- **Given request**
Provide nothing beyond the count of lines that include the string "wide".

- **Raw data**
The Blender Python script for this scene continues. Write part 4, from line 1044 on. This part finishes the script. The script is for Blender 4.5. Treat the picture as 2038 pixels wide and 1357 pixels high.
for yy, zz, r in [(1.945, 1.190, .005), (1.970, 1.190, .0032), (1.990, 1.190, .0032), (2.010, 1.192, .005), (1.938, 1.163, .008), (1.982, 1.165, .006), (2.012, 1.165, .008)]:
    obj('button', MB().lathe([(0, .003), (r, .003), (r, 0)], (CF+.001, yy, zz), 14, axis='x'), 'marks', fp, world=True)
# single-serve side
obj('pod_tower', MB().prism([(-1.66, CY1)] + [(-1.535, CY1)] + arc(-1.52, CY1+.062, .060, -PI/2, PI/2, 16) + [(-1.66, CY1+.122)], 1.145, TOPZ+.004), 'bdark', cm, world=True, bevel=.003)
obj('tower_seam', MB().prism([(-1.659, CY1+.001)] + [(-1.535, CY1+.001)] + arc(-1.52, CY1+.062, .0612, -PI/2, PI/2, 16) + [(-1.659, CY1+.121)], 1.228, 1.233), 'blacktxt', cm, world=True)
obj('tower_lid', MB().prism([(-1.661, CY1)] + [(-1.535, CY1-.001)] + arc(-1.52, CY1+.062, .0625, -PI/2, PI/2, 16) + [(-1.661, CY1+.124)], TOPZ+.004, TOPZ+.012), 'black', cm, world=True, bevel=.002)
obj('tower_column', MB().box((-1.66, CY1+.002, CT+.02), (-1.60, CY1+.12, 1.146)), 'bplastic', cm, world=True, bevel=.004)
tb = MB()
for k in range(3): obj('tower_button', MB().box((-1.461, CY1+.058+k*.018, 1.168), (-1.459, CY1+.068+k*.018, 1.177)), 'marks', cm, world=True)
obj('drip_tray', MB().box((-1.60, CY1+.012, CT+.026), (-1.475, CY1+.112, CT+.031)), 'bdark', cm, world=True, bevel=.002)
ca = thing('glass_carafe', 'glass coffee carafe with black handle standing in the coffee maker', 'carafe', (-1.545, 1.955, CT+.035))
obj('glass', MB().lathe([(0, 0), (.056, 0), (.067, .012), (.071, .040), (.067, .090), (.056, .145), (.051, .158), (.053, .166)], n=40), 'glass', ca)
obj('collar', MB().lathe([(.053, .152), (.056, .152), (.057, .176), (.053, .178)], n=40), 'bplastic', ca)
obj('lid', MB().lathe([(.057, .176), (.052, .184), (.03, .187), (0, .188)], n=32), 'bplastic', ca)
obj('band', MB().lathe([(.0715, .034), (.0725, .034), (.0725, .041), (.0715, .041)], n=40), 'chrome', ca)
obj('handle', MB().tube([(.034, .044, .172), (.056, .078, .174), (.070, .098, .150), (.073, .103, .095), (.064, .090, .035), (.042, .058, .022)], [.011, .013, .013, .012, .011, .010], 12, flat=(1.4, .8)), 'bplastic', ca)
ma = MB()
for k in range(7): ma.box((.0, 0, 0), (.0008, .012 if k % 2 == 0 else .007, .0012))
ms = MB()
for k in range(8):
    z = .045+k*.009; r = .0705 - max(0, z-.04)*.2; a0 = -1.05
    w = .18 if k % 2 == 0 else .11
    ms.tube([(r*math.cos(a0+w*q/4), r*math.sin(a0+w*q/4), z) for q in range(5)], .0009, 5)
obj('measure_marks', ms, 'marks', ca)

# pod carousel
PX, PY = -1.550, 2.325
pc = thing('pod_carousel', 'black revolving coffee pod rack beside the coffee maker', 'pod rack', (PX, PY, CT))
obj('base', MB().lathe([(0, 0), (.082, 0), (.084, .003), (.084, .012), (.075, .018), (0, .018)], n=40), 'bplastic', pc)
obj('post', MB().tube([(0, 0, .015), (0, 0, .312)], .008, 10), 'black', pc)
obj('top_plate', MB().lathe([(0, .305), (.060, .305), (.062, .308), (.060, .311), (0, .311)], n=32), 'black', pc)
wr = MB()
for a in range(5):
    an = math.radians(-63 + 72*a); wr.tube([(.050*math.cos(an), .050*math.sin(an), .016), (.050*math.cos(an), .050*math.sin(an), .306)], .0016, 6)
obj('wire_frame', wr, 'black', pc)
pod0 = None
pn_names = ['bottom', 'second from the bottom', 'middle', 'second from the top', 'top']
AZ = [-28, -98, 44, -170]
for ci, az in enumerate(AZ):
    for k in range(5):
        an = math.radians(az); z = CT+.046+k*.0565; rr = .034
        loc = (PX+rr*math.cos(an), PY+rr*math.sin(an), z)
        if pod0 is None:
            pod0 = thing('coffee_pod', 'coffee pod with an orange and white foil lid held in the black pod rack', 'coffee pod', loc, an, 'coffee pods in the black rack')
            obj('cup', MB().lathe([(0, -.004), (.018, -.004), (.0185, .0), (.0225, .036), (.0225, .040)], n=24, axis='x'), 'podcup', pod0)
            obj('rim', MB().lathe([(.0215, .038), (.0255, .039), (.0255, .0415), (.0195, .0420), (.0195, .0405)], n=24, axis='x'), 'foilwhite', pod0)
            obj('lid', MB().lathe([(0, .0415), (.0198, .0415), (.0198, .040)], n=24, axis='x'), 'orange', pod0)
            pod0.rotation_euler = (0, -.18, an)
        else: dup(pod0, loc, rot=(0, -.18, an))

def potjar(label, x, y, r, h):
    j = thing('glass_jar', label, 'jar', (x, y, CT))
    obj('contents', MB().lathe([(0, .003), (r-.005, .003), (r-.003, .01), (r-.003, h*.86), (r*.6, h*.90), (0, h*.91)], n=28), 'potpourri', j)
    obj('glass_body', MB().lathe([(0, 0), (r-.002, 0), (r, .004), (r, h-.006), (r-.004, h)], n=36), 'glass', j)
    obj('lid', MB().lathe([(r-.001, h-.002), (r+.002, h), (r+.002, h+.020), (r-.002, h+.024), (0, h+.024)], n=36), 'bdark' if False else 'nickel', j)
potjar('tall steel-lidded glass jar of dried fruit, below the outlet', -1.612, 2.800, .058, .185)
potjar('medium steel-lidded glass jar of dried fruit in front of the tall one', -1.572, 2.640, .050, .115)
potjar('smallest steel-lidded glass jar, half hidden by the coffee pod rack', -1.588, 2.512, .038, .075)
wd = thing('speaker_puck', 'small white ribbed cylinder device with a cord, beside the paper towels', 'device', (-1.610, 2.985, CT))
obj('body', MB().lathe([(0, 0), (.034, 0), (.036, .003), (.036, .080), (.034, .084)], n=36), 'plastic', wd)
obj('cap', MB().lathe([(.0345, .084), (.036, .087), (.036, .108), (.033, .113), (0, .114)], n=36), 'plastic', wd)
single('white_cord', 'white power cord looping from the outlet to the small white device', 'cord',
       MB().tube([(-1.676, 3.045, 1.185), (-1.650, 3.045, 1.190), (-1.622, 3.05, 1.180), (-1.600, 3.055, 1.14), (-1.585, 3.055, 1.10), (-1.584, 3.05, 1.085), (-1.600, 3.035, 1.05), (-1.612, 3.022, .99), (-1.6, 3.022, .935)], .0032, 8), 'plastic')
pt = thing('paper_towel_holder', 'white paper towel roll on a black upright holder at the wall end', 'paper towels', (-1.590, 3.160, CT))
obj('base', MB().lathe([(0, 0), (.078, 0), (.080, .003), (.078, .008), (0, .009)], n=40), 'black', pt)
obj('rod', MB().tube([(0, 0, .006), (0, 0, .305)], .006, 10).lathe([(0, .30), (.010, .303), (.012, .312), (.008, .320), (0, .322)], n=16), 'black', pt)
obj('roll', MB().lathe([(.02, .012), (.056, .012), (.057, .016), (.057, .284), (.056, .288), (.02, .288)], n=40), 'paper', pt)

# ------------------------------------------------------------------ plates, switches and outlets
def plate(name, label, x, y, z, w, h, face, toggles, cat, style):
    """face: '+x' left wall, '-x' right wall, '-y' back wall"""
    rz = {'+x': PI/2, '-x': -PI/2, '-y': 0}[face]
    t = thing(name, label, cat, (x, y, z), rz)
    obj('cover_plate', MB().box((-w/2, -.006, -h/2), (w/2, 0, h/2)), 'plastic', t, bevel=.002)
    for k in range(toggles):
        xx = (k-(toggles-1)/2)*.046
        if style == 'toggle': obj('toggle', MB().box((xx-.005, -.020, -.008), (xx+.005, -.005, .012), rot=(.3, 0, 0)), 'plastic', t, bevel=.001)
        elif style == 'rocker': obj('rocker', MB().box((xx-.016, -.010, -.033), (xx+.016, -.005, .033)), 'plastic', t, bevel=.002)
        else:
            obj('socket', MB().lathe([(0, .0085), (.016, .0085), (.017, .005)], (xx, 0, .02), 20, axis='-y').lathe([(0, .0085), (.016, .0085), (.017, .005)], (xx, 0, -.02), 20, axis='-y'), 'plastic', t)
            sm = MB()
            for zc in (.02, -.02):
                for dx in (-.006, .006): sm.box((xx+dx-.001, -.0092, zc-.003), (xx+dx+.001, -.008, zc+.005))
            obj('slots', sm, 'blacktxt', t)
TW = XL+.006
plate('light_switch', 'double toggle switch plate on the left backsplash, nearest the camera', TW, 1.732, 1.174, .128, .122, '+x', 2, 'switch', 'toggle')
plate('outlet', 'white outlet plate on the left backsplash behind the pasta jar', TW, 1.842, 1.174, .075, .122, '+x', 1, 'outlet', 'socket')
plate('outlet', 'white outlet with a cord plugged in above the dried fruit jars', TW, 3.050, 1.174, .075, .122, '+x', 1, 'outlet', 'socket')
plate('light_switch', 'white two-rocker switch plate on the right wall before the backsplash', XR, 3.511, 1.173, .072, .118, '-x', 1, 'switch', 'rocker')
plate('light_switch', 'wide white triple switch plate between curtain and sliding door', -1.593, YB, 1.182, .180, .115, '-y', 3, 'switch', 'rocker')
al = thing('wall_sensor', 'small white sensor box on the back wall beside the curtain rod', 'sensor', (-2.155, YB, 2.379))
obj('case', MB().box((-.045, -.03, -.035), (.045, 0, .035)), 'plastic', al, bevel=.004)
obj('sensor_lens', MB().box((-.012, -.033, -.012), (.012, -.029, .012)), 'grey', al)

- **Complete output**
2